While I don't consider it trash myself, the Parker series by Richard Stark (Pseudonym of Donald Westlake) is really great, hardboiled, and at times darkly funny, and pretty damn pulpy. It's not fantasy, but it's good. Each book follows a heist from beginning to end, usually planned out by the series protagonist, Parker, who is a serious professional, and pretty goddamn great. They also have a unique cast of characters for the other people on the heist, and you can easily see this as RPG party. To a lesser extent, the Alan Grofield books, which spun off from Parker, are also good, but are different in tone since the Protagonist is more Roguish and each book, save the last, has him getting caught up in international intrigue.

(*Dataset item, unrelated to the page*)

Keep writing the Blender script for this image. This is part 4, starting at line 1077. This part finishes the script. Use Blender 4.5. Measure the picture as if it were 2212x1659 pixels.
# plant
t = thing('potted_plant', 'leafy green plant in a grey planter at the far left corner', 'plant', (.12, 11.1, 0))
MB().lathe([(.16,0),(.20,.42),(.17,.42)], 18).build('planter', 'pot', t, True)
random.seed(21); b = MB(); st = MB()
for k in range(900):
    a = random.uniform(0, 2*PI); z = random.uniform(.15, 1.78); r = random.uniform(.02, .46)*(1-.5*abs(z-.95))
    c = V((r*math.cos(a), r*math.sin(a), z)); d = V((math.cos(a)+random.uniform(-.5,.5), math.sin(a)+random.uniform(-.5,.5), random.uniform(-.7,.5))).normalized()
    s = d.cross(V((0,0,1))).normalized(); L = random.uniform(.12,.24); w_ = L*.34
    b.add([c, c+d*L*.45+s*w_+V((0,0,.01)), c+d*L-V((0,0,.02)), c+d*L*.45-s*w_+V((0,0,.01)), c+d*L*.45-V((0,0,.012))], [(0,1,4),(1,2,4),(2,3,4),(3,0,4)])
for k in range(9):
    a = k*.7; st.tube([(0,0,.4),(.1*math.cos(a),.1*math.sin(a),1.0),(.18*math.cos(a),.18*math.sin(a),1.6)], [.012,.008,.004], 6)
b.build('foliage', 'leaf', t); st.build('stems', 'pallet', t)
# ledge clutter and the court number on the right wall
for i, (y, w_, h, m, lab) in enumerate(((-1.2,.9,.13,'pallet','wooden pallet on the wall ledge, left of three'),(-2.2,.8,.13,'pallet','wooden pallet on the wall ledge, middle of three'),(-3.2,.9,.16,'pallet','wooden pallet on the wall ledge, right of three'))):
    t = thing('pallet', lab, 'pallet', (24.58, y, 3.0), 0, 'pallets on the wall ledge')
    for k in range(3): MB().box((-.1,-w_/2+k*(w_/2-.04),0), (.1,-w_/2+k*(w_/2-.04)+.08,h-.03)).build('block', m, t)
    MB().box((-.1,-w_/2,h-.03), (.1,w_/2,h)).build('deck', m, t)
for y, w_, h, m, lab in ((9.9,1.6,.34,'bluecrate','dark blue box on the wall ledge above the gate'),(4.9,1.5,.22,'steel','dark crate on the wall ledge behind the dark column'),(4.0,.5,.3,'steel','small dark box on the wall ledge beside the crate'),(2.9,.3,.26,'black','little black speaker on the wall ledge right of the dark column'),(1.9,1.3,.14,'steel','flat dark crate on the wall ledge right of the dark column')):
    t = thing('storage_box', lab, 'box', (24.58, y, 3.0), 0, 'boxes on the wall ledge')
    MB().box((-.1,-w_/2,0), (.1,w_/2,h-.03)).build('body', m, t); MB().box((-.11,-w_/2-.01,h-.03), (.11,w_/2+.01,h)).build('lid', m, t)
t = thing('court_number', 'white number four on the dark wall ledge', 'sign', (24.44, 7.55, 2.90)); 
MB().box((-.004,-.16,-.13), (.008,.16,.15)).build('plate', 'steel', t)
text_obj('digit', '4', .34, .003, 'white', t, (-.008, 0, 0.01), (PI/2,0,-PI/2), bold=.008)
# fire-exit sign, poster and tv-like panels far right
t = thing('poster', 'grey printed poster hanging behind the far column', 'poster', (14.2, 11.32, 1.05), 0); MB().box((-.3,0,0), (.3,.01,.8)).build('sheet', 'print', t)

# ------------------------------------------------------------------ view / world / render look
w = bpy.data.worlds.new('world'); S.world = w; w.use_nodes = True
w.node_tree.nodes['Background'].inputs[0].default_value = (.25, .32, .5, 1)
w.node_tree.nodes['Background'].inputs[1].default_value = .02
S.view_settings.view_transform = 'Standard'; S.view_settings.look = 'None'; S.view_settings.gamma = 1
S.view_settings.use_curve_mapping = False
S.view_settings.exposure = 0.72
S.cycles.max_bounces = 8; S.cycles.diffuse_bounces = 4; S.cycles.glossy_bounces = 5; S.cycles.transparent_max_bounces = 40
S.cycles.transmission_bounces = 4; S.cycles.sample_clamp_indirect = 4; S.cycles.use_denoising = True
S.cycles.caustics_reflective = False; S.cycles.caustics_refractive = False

The Dortmunder books, by the same author under his real name (Donald Westlake) is also good, but it's almost the opposite of Parker in terms of Tone. They also follow a professional, serious, Thief, but he's usually surrounded by lunatics and all of his jobs go wrong, and they're hilarious. The first book, The Hot Rock, has him and his crew (Which is ever changing from job to job, like Parker) stealing the same gem three times in three different locations because they keep stealing and losing it. Dortmunder also isn't as calm and collected as Parker and is very much an underdog before the deck gets stacked against him.
You also might as well throw some Harlan Ellison in there. Vic and Blood, Delusions for a Dragon Slayer, I Have No Mouth But I Must Scream, etc, are all well worth the read.
You should also try out "Who Goes There?" by John W. Campbell. It's what The Thing From Another World and John Carpenter's The Thing are baed on.
Some of Philip K. Dick's works are pretty pulpy. Check out The Hanging Stranger, Second Variety, The Skull, Total Recall, The Variable Man, and Minority Report. Total Recall is actually pretty comedic, and Minority Report is totally different from the movie adaptation and so much better.